Isso se fez no Ocidente, em escala infinitamente mais escandalosa do que os
ditadores árabes algum dia sonharam que fosse exequível.
Não
precisei – embora tenha ajudado – de
Inside Job, de Charles Ferguson, essa semana, na BBC2, para
aprender que as agências de risco e os bancos nos EUA são intercambiáveis: o
pessoal que lá trabalha muda-se sem sobressalto, dos bancos para as agências,
das agências para os bancos... e todos, imediatamente, para dentro do governo
dos EUA. Os rapazes “do risco” (a maioria, rapazes, claro) que atribuíram grau
AAA aos empréstimos e derivativos podres nos EUA estão hoje – graças ao poder
vicioso que exercem sobre os mercados – matando de fome e medo os povos da
Europa, ameaçando-os de “rebaixar” os créditos europeus, depois de se terem
associados a outros criminosos do lado de cá do Atlântico, associação que já se
construía desde antes do
crash financeiro nos
EUA.
Acredito
que dizer menos ajuda a vencer discussões, mas, perdoem-me: Quem são esses
seres, cujas agências de risco metem mais medo nos franceses hoje, que Rommel em
1940?
Por
que os meus colegas jornalistas em Wall Street nada me dizem?

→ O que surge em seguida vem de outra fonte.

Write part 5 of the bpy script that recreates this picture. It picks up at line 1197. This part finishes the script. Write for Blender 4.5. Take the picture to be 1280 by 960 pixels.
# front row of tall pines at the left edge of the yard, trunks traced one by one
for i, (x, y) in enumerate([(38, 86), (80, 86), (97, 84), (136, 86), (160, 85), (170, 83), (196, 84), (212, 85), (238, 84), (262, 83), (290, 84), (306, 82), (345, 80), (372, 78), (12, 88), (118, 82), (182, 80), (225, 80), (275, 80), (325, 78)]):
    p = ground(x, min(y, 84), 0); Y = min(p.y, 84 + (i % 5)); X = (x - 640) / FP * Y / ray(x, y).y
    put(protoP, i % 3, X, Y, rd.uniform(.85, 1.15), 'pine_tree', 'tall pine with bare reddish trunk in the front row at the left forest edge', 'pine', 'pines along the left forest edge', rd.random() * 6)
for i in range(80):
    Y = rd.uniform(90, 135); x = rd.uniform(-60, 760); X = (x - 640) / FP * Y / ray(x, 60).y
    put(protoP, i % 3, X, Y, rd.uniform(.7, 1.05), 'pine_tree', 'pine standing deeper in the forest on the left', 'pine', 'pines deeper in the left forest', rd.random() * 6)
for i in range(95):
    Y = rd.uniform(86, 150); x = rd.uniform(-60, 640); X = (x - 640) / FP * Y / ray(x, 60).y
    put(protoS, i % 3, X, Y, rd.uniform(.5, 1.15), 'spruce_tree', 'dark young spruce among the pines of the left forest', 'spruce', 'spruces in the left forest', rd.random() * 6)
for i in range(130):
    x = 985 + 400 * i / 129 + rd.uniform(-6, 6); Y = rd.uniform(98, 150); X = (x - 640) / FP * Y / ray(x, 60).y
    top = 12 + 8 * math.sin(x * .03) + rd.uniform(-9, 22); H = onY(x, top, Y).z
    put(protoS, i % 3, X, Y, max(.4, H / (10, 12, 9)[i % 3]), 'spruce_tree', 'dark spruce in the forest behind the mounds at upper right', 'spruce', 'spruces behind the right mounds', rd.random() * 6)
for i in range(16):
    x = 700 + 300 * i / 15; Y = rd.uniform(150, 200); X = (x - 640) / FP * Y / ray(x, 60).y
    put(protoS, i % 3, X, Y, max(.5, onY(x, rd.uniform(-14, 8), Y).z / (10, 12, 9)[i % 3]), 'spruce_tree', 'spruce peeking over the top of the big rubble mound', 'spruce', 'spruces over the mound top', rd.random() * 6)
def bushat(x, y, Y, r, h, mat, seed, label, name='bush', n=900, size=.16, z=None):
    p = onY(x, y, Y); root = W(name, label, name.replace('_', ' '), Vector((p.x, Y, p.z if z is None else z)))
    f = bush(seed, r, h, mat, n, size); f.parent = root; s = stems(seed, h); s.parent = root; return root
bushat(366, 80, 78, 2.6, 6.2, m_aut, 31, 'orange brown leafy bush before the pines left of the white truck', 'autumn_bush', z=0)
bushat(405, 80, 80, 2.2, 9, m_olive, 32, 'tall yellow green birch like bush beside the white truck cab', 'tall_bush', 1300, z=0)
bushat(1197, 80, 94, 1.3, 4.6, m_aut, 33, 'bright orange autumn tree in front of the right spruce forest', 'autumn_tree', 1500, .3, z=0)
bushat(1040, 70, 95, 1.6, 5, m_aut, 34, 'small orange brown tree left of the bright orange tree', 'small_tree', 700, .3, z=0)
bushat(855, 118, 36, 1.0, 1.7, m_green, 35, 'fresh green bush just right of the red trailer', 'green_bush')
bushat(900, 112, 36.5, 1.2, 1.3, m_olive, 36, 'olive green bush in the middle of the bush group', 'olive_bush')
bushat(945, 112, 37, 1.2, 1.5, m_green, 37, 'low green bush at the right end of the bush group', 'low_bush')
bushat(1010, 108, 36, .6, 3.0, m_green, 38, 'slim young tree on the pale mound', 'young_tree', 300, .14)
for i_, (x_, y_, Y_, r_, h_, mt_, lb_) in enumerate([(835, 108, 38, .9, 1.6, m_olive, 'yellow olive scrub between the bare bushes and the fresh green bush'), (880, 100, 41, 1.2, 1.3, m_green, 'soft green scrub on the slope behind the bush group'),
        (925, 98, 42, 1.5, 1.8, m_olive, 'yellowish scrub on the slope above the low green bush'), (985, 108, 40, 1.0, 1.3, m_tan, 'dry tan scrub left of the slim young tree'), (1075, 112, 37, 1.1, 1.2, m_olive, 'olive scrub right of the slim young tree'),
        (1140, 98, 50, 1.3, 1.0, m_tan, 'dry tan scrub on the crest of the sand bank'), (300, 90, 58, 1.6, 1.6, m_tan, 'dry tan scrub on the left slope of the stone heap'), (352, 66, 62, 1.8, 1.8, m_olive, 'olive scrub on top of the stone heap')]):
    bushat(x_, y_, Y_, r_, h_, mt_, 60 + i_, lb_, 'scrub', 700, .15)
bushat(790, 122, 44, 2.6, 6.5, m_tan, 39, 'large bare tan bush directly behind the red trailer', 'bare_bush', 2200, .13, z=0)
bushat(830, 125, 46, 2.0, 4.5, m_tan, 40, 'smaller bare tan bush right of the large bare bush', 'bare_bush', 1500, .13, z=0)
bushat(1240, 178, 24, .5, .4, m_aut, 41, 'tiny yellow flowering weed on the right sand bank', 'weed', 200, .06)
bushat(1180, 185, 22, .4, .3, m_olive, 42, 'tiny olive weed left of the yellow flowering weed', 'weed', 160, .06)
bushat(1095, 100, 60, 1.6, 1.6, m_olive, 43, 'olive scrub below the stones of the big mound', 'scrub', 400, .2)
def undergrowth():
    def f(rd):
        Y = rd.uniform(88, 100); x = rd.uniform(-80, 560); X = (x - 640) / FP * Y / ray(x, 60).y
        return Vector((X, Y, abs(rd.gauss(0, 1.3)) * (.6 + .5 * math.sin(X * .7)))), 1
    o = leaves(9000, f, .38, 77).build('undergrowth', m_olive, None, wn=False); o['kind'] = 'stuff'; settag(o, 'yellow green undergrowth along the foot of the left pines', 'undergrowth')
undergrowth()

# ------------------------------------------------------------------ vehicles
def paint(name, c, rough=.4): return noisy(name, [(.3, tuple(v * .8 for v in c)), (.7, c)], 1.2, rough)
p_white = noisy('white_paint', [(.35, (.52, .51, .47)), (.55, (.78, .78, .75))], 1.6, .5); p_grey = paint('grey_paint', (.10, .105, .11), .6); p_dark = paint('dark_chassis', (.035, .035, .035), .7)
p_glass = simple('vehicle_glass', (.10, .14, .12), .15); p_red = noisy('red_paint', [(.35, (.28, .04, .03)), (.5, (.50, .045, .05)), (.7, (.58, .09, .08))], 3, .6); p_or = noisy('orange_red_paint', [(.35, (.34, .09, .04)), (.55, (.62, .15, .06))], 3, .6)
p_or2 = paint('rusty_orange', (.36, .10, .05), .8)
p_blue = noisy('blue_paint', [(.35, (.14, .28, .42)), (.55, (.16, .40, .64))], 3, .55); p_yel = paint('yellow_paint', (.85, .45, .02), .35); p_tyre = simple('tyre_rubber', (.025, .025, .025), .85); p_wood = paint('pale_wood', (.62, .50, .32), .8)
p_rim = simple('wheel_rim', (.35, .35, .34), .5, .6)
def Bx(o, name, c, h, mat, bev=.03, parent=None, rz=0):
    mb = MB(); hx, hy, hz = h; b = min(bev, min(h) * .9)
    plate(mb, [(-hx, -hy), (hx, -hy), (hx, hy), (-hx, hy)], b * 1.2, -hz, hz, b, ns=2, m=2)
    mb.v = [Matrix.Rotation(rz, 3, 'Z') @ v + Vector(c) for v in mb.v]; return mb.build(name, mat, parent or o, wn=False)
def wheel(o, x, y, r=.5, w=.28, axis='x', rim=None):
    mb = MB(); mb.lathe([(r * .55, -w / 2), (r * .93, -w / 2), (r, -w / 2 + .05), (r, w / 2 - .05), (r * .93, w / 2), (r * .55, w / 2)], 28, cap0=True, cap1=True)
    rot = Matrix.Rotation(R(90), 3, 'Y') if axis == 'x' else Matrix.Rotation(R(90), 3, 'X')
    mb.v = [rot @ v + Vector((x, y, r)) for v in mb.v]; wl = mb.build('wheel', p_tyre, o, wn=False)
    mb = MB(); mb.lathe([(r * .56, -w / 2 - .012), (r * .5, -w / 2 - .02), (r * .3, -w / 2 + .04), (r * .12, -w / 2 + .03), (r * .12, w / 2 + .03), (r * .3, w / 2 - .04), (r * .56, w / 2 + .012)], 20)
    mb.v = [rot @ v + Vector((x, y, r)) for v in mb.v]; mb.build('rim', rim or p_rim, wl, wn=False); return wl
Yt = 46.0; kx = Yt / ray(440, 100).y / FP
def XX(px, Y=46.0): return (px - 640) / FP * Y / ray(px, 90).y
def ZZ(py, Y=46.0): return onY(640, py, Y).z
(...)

Como é possível
que a BBC e a CNN e – ah, santo deus, também a
al-Jazeera – tratem essas
comunidades criminosas como inquestionáveis instituições de poder? Por que nada
investigam – Inside Job já abriu o caminho! – desses escandalosos
corretores duplos?
Fazem-me
lembrar o modo igualmente acanalhado como tantos jornalistas norte-americanos
cobrem o Oriente Médio, delirantemente evitando qualquer crítica direta a
Israel, imbecilizados por um exército de lobbyistas pró-Likud, dedicados a explicar aos leitores
e telespectadores por que devem confiar no “processo de paz” norte-americano
para o conflito Israel-Palestinos, porque os “mocinhos” são os “moderados” e
todos os demais são os “bandidos” “terroristas”.
Os
árabes, pelo menos, já desmascararam todo esse
nonsense. Mas quando os manifestantes contra Wall Street fazem o
mesmo, imediatamente passam a ser “anarquistas”, os “terroristas” sociais das
ruas dos EUA que se atrevem a exigir que os Bernankes e Geithners sejam julgados
pelo mesmo tipo de tribunal que julga Hosni Mubarak. Nós no Ocidente – nossos
governos eleitos – criamos nossos ditadores. Mas, diferentes dos árabes, ainda
mantemos intocáveis os nossos ditadores, intocáveis.
O
chefe de governo da República da Irlanda (em gaélico irlandês Taoiseach), Enda Kenny, solenemente
informou ao povo essa semana que seu governo não é responsável pela crise em que
se debatem todos os irlandeses. Todos já sabiam, é claro. O que ele não contou
ao povo é quem, então, seria o responsável. Já não seria mais que hora de ele e
seus colegas primeiros-ministros da União Europeia contar o que sabem? E quanto
aos nossos jornalistas e repórteres?